くだくだ考えては出口のない迷路に陥っている

帰りの遅い日

の帰りが遅いと、妻が不貞腐れる。

最近ちょっと残業が続いてて、家が遠いのもあって帰宅は21時を越えている。これでもまだ大した残業ではないし、私はまだもう少し仕事をしていたいのだけど、あまりにも遅くなると妻になにを言われるかわからない、なんて理由を作って、あとは明日の自分に任せて仕事を止め、帰ってる。

私の帰りが遅いと、妻は独りで食事をすることになる。

一緒に食べるときはいつも妻がお喋りをして、私がウンウンと頷いたり、頷かなかったり、苦言を呈したり、妻がお茶を溢しそうになるのを注意したりする。私が話すと妻はほとんど聞いてくれず、さっさと飯を食べ終えるのだが、それはまぁ、別の話だ。

「先に食べてって言われても、独りで食べるのは寂しいもん」

だから極力、はやく帰ることを心がけているけど、今後それは難しいことになりそうだ。仕事がますます増えていく。

 

食事は二人でするから美味しい。

それは、独りで食事をしたときによくわかる。どんなに美味しいものを食べても、なんていうか、喜びはあっても楽しくはないのだ。

情報として「美味しいもの」を食べ、プログラムされたように「美味しくて嬉しい」とは思っても、味気ない0と1の羅列みたいな感じがする。そう、味気ない。

もっと言えば、妻がいるから美味しい。

惚気てるみたいに見えるかもしれないけど結構切実なことで、私は妻と出会うまで食事というものに一切の楽しみを見出せず、いつも『人間失格』の葉造の幼少期の食事風景みたいな心持ちで食事に臨んでいたのだ。

なんで人と食べるのかわからない、なにを食べても最低限栄養を摂るための行為でしかない、つまらない。

そんなわけで、妻と一緒に食べるのは私にとって大切なことである。

 

同じタイミングで同じものを食べるというのはとても大事なことだ。

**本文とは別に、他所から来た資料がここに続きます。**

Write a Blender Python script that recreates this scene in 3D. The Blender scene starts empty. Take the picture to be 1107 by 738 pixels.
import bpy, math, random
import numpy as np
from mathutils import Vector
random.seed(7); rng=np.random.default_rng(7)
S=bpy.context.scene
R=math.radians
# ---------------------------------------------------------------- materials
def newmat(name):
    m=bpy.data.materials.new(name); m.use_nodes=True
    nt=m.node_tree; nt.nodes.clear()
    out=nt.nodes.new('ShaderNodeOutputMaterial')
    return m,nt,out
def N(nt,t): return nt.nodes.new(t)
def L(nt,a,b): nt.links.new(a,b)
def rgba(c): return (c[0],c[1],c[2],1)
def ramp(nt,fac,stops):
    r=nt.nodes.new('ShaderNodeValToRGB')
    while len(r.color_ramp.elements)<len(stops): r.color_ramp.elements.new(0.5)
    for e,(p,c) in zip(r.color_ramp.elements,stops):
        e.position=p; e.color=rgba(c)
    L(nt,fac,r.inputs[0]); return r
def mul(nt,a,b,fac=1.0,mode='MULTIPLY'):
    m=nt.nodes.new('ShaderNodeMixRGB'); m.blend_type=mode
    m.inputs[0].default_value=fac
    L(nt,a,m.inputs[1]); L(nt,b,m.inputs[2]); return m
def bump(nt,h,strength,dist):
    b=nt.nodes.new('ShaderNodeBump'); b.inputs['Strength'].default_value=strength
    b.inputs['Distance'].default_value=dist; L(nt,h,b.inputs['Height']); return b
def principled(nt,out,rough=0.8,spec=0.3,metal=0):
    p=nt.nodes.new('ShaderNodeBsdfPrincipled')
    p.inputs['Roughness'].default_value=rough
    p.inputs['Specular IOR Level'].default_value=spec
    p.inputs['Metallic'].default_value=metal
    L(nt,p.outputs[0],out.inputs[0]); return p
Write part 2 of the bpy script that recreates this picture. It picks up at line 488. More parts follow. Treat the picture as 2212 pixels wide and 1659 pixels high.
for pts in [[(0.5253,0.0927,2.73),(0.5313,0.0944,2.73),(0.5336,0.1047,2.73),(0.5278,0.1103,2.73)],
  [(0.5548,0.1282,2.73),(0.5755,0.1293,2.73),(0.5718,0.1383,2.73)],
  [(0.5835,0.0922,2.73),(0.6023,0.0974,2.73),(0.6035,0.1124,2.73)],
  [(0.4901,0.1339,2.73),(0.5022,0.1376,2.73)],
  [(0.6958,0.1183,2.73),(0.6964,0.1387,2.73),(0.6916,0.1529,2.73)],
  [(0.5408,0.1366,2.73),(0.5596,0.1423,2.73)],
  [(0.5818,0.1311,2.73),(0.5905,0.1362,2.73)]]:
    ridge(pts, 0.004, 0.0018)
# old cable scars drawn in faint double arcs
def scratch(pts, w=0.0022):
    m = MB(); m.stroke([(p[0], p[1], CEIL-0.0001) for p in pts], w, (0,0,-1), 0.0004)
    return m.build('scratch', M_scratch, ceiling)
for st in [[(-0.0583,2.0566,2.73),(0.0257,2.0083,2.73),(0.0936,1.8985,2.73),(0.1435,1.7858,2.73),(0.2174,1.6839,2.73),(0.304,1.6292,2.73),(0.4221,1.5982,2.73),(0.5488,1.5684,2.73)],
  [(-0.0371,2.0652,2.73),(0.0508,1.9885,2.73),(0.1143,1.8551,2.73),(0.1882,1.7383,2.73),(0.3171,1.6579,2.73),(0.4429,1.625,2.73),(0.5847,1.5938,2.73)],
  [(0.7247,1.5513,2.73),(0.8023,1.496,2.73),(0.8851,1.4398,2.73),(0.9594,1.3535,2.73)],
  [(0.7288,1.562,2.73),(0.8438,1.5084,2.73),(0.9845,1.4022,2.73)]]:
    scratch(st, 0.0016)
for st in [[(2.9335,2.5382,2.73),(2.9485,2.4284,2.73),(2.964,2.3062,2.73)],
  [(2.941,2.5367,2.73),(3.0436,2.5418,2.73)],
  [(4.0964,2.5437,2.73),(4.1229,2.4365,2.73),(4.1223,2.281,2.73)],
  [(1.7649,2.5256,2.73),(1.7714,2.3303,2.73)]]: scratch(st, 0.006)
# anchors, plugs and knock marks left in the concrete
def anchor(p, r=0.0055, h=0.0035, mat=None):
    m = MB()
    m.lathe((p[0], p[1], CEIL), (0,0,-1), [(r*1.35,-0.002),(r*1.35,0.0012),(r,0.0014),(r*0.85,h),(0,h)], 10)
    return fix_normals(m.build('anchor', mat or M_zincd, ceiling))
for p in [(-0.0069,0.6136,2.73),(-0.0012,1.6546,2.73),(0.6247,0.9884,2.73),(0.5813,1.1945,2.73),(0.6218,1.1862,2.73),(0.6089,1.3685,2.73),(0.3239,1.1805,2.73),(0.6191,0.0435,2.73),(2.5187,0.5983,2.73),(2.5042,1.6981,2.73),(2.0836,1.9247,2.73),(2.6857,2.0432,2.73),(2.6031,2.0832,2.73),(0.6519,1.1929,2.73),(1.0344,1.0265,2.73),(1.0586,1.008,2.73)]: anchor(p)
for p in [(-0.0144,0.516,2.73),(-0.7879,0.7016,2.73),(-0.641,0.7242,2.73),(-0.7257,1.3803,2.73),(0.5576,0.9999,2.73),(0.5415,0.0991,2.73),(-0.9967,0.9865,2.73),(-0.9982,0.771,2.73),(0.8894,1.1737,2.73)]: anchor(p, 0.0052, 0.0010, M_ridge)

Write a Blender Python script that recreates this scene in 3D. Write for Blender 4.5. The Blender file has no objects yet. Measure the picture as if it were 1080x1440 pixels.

なぜか私たち人間は、食事を共にすることである程度の連帯感のようなものを得られるようにできている。

多分だけど、一緒に眠ったり、一斉に乱交することでも似たような連帯感を得られるのではないか。

それはともかく、同じ釜の飯を食べるのは大切で、すれ違いを原因に離婚した夫婦の多くは生活リズムのズレから食事を一緒にしなくなり、ついでにコミュニケーションも減って感情の行き違いが発生するものと思われる。

夫婦なんて所詮は他人。人と人は言葉を使わないと心を通わせられない。

 

だから、できるだけ、妻とは一緒に食事をしようと思ってる。

夜は難しくても朝なら可能だ。

しかし朝は、妻が着替えやら化粧やら前髪を巻くやら準備に慌ただしくて、食事を3分で済ませるため、話しかけようものなら殺害されてしまう。

「ひどいニュースだね」

「……」

「このNHKのアナ、ネクタイあんまり似合ってないな〜」

「……」

「あっ、天気予報でさぁ、さっきね」

「黙れ」

「……」

でも一応、同じパンを食べ、同じ紅茶を飲んでいる。形だけでもまずは大事だ。